The showroom sales consultants were starving and the BDC specialists were so overwhelmed that their conversion and closing ratio was 1-2 per cent. Many of today’s digital showrooms are understaffed.

For decades, dealerships have tinkered with showroom staffing, establishing the ratio of showroom sales consultants to serve walk-in customers. The same needs to occur with e-lead customers.

While this is not established science, some dealerships will limit the number of e-leads to any given person to 60 per month and some as high as 100 per month. If the dealership is striving for an overall closing ratio of 15 per cent, the math suggests that a person who is serving 60 e-lead customers per month should generate nine vehicle sales.

It is important to note that e-lead customers require more contacts, because the sales cycle is longer than with walk-in customers. Hence, Internet sales consultants are not only serving fresh e-lead customers that are coming into the funnel each month, they are also nurturing e-lead customers from the previous month.

The dealership does not have an e-lead sales process.

You have a showroom sales process for your walk-in customers to provide a relaxed and informative experience, and to drive your desired sales results. This needs to be replicated with your digital customers.

Success with e-leads is not just as simple as sending a congenial reply. Effective e-lead sale processes include personalized videos, e-mail attachments, contact from sales managers, and structured follow-up. Wye Management’s Digital Purchase Experience comprises five definitive steps.

The dealership does not implement customer-pleasing strategies to deal with challenging e-leads such as “What’s my car worth?” and “What is your best price?”

“I can’t appraise a car online,” or “We’re not giving out a best price and giving a guy a hunting license,” or “Just get ‘em in” — sales consultants are frustrated when sales managers make these statements. They are indicative of sales managers themselves that may struggle with digital customers.

When we shop on Amazon, we expect to source information in three clicks or less, view high quality photography, read clear and concise product information, and have access to easy-to-understand pricing. Customers expect the same of their online car shopping experience. They do not want to be told that they have to come down to the dealership for a better price, and so on.

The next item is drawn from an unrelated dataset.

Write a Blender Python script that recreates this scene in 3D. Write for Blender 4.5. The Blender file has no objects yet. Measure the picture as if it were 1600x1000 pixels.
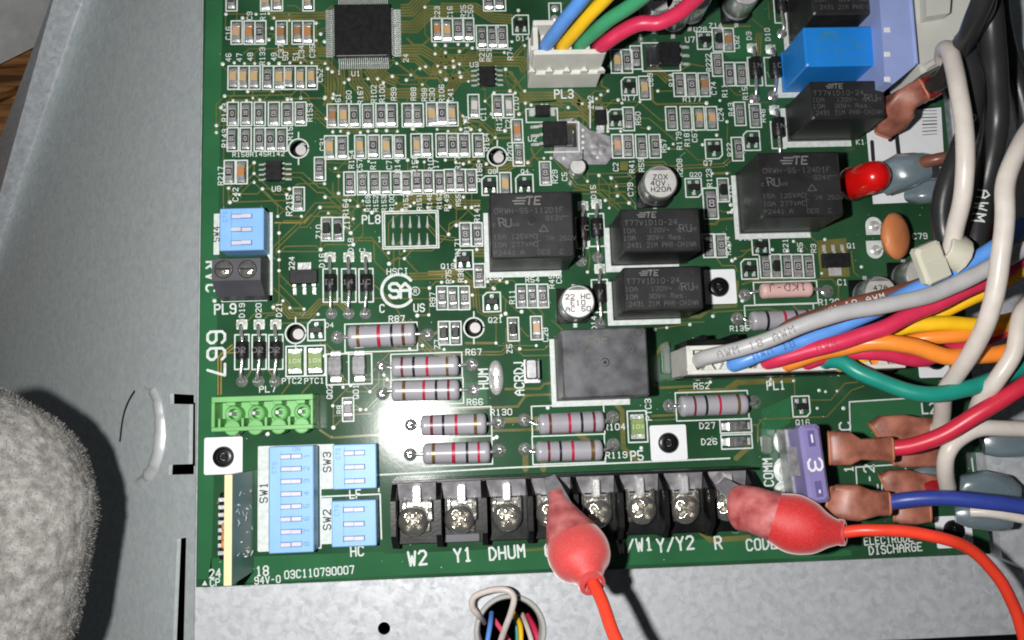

In fact, many of these customers are not actually shopping for a trade-in value or a best price; they are shopping for a dealership and an Internet sales consultant that can reply to their inquiry with speed, enthusiasm, and gratitude.

There are of course exceptions: customers who, if provided with a best price, would simply take it and shop it to competitors. However, this customer has always existed and always will. Instead of developing attitudes and policies around the 10 per cent that may not do what we want, develop your strategies to the 90 per cent that will appreciate your willingness and transparency.

There are numerous strategies and approaches to satisfying the customer’s need for trade-in information or a best price that strikes the balance of giving customers what they want, while at the same time delivering a high conversion and closing ratio with the preservation of gross profit.

The dealership does not provide training to the people that reply to e-leads.

The Internet sales team needs a job description (or tasks and priorities), performance standards, training, coaching, and a career path.

Training needs to include:

  1. The six recognizable categories of e-leads;
  2. Implementing an e-lead sales process;
  3. The goals of replying to e-leads;
  4. The six necessary elements of an e-lead reply;
  5. How to create personalized videos;
  6. Structured follow-up; and Vehicle product knowledge.
  7. Internet sales consultants should participate in all sales training at the dealership, facilitated by the manufacturer or by the dealership’s training provider.

The leadership team is not aware as to how many e-lead customers are coming into the dealership and does not track conversion and closing ratios.

How many e-lead customers become showroom appointments and how many showroom appointments become sales?

The tides have turned. Many dealerships now receive more e-lead customers than walk-in customers. It is critical to know how many e-leads the dealership is receiving and the breakdown of new versus pre-owned inquiries.

You have established closing ratio targets for walk-in customers on your showroom floor. Have you done the same for e-lead customers? Is your dealership effective in turning e-lead customers into vehicle sales? Are you measuring?

E-leads are the new walk-ins. Embrace this paradigm shift and treat e-lead customers to a first-class digital purchase experience.